In diesen Fällen wählt er die Nummer von „Welt“-Vizechef Robin Alexander, auch mal die der Kollegen von „Spiegel“ oder „Zeit“. Das ist ein wichtiger Schlüssel zu seinem Erfolg. „Man muss schon versuchen, wirklich im Stoff zu sein, keine Fehler zu machen. Jemand wie Sigmar Gabriel riecht es sofort, wenn man wackelt. Und Söder riecht es schon 30 Sekunden vorher. Das klingt wie Boxkampf, aber am Ende ist es tatsächlich Handwerk. Und im Kern einfach nur Neugier.“ Die treibt ihn an. Und sein extrem gutes Team, das alles vorbereitet. Die Themen, die Gäste, das Gerüst der Sendung. In dieser Ausgabe soll es um die Energiekrise und den Ukrainekonflikt gehen. Am Ende der Konferenz werden die Einspieler gezeigt. Lanz fragt nach den Quellen. Nebenbei isst er Cherrytomaten und Gurken.
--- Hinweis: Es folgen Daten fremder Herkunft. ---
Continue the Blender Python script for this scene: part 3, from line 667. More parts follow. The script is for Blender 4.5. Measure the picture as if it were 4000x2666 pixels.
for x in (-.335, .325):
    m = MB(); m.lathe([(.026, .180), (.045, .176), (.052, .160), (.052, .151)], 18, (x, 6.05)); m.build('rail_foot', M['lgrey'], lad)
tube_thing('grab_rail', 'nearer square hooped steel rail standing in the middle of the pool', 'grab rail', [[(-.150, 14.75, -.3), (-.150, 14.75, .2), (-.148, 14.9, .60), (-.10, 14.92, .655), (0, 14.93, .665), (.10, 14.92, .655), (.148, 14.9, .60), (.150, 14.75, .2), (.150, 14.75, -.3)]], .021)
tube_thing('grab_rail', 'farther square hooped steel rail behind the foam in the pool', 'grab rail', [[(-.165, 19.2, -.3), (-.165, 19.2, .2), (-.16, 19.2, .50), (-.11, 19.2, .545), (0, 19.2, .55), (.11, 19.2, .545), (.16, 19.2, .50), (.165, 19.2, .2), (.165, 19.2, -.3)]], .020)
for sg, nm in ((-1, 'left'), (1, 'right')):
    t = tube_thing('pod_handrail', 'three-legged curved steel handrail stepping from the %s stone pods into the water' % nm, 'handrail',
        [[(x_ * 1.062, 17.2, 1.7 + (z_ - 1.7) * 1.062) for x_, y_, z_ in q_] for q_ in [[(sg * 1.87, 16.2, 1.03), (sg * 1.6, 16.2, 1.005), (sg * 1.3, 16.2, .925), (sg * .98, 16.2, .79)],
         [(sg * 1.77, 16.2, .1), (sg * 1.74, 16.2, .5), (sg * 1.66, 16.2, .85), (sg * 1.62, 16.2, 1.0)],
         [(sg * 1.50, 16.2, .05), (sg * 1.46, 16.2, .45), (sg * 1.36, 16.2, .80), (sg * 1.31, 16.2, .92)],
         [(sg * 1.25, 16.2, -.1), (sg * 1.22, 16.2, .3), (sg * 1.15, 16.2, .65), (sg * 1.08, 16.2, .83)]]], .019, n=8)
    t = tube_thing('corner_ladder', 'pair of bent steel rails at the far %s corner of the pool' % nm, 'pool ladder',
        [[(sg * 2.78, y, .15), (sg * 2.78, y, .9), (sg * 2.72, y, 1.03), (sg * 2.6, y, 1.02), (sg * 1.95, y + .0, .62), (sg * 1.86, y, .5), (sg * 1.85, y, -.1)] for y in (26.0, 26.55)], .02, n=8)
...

Wie in einem stillschweigenden Abkommen verlassen auf einmal die Mitarbeiter den Raum. Von Lampenfieber keine Spur. Lanz bleibt auf dem Sofa, setzt seine Lesebrille auf. Für etwa 30 Minuten wird er allein sein, um den Rest der Moderationen zu schreiben. Der letzte Moment der Ruhe vor der Sendung. Die Tür schließt sich. Nach einer halben Stunde fliegt sie wieder auf, und Lanz eilt zum Studio, schnellen Schritts. Das funktioniert inzwischen wieder, sein Knie hat sich nach einem Skiunfall mit gerissenem Kreuzband und anschließender OP erholt. „Ich war schon joggen“, sagt er. Man sieht ihm an, dass er fit und sehr diszipliniert ist. Wer ihn kennt, spürt eine Veränderung: Trotz des wöchentlichen Drucks und der Präsenz in der Öffentlichkeit ist Markus Lanz entspannter geworden. Eine Leichtigkeit, die der Erfolg mit sich bringen mag – und die Routine. Fröhlich steuert er seine Garderobe an, tauscht Jeans und T-Shirt gegen Anzug, Sneaker gegen Lederstiefeletten. Alles liegt bereit. Während er seine Krawatte vor dem Spiegel bindet, treffen die Gäste ein. Ihnen möchte er aber frühestens auf dem Weg ins Studio begegnen. „Ich will vorher nicht lange mit ihnen sprechen, sonst ist man leergequatscht. Ich will nicht den Eindruck erwecken, wir seien dicke Kumpels – und danach kommen unangenehme Fragen. Das fühlt sich nicht gut an.“ Kurz die Krawatte vor dem Spiegel zurechtgerückt, dann nimmt er auf dem Stuhl der Maskenbildnerin Platz, trinkt einen Schluck Cola light, geht noch einmal die Moderationskarten durch.

Markus Lanz in Bildern

Im Raum Gespräche und Gewusel. „Je hektischer alles um mich herum wird, desto ruhiger werde ich“, sagt Lanz. Schließlich geht’s zum Studio, das Mikro wird installiert, die Gäste begrüßt. Lanz stellt sich an den Rand, geht seine Moderation durch, dann ruft er: „Ich bin klar.“ Während der Sendung hat er einen Knopf im Ohr, über den Markus Heidemanns alle paar Minuten aus der Regie Stichworte gibt, etwa: „Passende Frage auf Seite 8 der Moderationskarten.“ Nach der Aufzeichnung bleibt Lanz oft Stunden mit den Gästen in seiner Garderobe. Sie diskutieren weiter. „Wir haben gute Leute in der ersten Reihe der Politik, die unglaublich hart arbeiten. Und die es einem nicht übel nehmen, wenn man sie härter befragt. Bis auf ein, zwei Ausnahmen habe ich nie erlebt, dass jemand darum gebeten hat, einen unvorteilhaften Moment aus der Sendung zu schneiden. Das nötigt mir Respekt ab.“ Und: „Ich empfinde meinen Job nie als Arbeit. Eigentlich ist es bezahlte Selbstverwirklichung, den Leuten etwas zu erklären, ein Geschenk.“

Jeden Dienstag, Mittwoch und Donnerstag bietet Markus Lanz in seiner Talkshow um 23 Uhr im ZDF eine große Bandbreite an Gästen und Themen.